February 14, 2008

 

CBOT Corn Outlook on Thursday: Up 4-6 cents on spillover from strong wheat, soy

 

 

Chicago Board of Trade corn futures are expected to begin daytime trading 4-to-6 cents higher Thursday, following the strength in the other grains in overnight trading, analysts said.

 

In overnight electronic trading, March corn gained 5 1/4 cents to US$5.02 1/4 per bushel and December also rose 5 1/4 cents to US$5.24 1/2. Electronic trading volume in March was 8,397 contracts.

 

Corn will follow the strong gains posted overnight in wheat and soybeans, as there is little fresh news to influence corn on its own, an analyst said.

 

In overnight trading CBOT wheat gained 27 cents to US$10.18 1/2 per bushel and March soybeans ended up 15 cents at US$13.43 1/2.

 

In addition, corn could see some spillover from stronger crude oil prices and the dollar, a trader said.
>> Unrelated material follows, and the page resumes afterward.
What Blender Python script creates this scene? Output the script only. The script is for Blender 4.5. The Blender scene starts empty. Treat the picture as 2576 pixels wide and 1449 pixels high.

Nearby crude oil was trading over US$1 per barrel higher and the dollar was weaker, making U.S. produced goods cheaper to importers.

 

Weekly export sales were within the range of estimates and termed "solid" by an analyst.

 

The U.S. Department of Agriculture reported corn export sales for the week ended Feb. 7 totaled 980,400 metric tonnes. Included in the total were sales of 48,000 tonnes for delivery in the 2008-09 marketing year.

 

In Argentina, crops will probably benefit from warmer weather the remainder of this week with rain possible later this weekend, DTN Meteorlogix Weather said. Mainly dry weather is predicted through Saturday, with evening showers possible on Sunday. Temperatures are expected to average above normal in the period, Meteorlogix Weather said.

 

On daily technical charts, July corn closed lower as corn bulls are still fading, a technical analyst said. The sell-off in CBOT and KCBT wheat continued to pressure corn, the analyst said. The bulls' next upside price objective is to push and close prices above resistance at US$5.30 per bushel. The next downside objective remains closing prices below solid support at last week's low of US$5.14 1/4.

 

First resistance for July corn is seen at US$5.21 1/2, Wednesday's high and then at US$5.25. First support is seen at Wednesday's low of US$5.16 and then at this week's low of US$5.14 1/4.

 

In other corn news, Corn futures on China's Dalian Commodity Exchange ended with good gains as corn needed to catch up to recent gains in soybeans, the Dalian bourse said in a statement. The September contract settled RMB27 higher at 1,795RMB/tonne.